Perfectionism and Productivity: How to Break the Perfectionism Trap
Perfectionism is not high standards — it is fear of judgment disguised as high standards. Understanding the distinction is the first step to escaping it.
Perfectionism and Productivity: How to Break the Perfectionism Trap
Perfectionism is widely misunderstood as a virtue — the mark of someone who cares deeply about quality. The psychological research presents a more complicated picture: perfectionism, particularly its maladaptive forms, is strongly associated with procrastination, burnout, imposter syndrome, and reduced creative output. Understanding what perfectionism actually is — and what it is not — is the prerequisite for managing it.
Two Types of Perfectionism
Psychologist Paul Hewitt distinguishes between adaptive and maladaptive perfectionism. Adaptive perfectionism (also called "healthy striving") involves high standards, conscientiousness, and the ability to feel satisfaction when high-quality work is produced. It correlates with positive outcomes: achievement, conscientiousness, and intrinsic motivation.
Maladaptive perfectionism involves high standards coupled with excessive self-criticism, fear of failure, and the inability to feel satisfaction even when high-quality work is produced. It correlates with procrastination, anxiety, imposter syndrome, burnout, and paradoxically worse performance outcomes despite greater effort. This is the form that creates the productivity trap.
Perfectionism as Anxiety
Brené Brown's research on shame and vulnerability frames perfectionism explicitly as a shame-avoidance strategy: the perfectionist is not trying to do their best work but trying to avoid the shame and judgment that would accompany failure or criticism. The internal experience is driven by "what will people think?" rather than "what does this work require?"
This explains why perfectionism paradoxically produces worse work: the anxiety about external judgment consumes cognitive resources and prevents the risk-taking and iteration necessary for creative output. And it explains why perfectionists often procrastinate — starting means risking failure, and the perfectionist's unconscious strategy is to avoid starting (and therefore avoid the possibility of imperfect execution).
The Done-Is-Better-Than-Perfect Insight
Sheryl Sandberg popularized "done is better than perfect" as a Silicon Valley operational principle. The insight goes deeper than it sounds: a complete but imperfect piece of work that ships and receives feedback is more valuable than a perfect piece of work that is never finished. Iteration beats perfection in almost every real-world domain because feedback from the real world contains information that cannot be generated through internal refinement alone.

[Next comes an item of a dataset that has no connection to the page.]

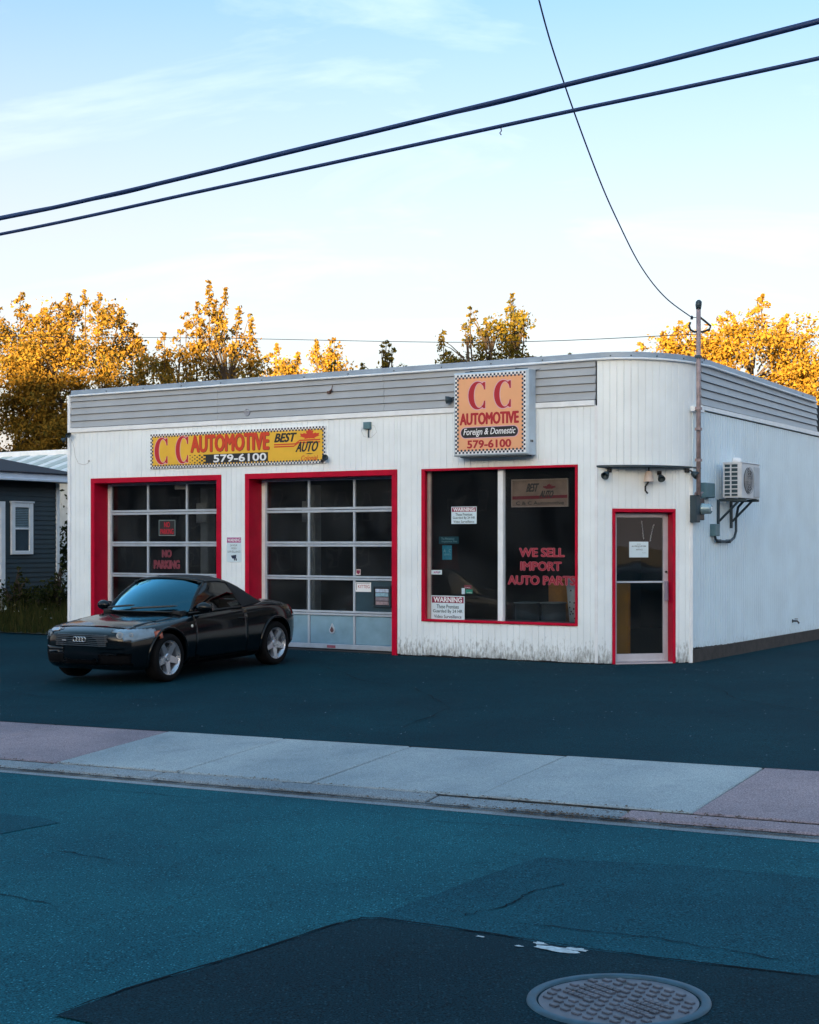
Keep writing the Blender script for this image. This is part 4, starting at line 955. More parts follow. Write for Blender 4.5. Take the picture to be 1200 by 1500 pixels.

Ernest Hemingway's process for writing: write the first draft of anything badly, with full permission for it to be terrible. The function of the first draft is to exist, not to be good. The good version emerges from editing, not from perfect initial execution. This permission structure — explicitly allowing imperfect first drafts — is one of the most effective tools for breaking perfectionist paralysis.
Strategies That Work
Time-box completion: Set a fixed time for a task and consider it done when the time expires, regardless of quality. This forces output at the expense of perfectionism and builds tolerance for "good enough" as a genuine standard.
Separate creation from evaluation: During generative phases (writing, ideating, drafting), suspend the inner critic completely. Its role comes during editing, not during creation. The critic kills generative work by raising the bar for what's acceptable before anything is produced.
Define "good enough" explicitly: What is the actual standard required for this specific task? Most perfectionist effort is invested in exceeding a standard that was never explicitly defined — and often is significantly lower than assumed. Asking "what does done actually look like for this?" frequently reveals that the current version is already sufficient.
Self-compassion: Kristin Neff's research shows that self-compassion (acknowledging difficulty without self-attack) produces more sustained effort and better outcomes than self-criticism. The perfectionist assumption that harsh self-judgment drives high performance is contradicted by the evidence: it drives anxiety, avoidance, and reduced creative risk-taking.
Perfectionism in Creative Work
Creative domains have a particular relationship with perfectionism. The revision process — editing, refining, improving — is necessary and valuable. The risk is the perfectionism that prevents first drafts from being written, designs from being sketched, code from being written — the paralysis that keeps the creator in a state of perpetual preparation without production.
Austin Kleon's advice: "Be an amateur." Amateurs create freely because they are not burdened by the expectation of professional excellence. The best creatives often cultivate an amateur's willingness to make things badly, to experiment, to fail publicly — because this permission is what enables the volume of work necessary for breakthrough output.
Conclusion
Perfectionism is not high standards. It is the anxiety that paralyzes people who have high standards. The fix is not lowering standards but separating the process of creating from the process of evaluating — allowing messy, imperfect first drafts to exist, building tolerance for public imperfection, and defining "done" explicitly enough that the goalposts cannot be moved indefinitely. The work that exists imperfectly is infinitely more valuable than the perfect work that never gets made.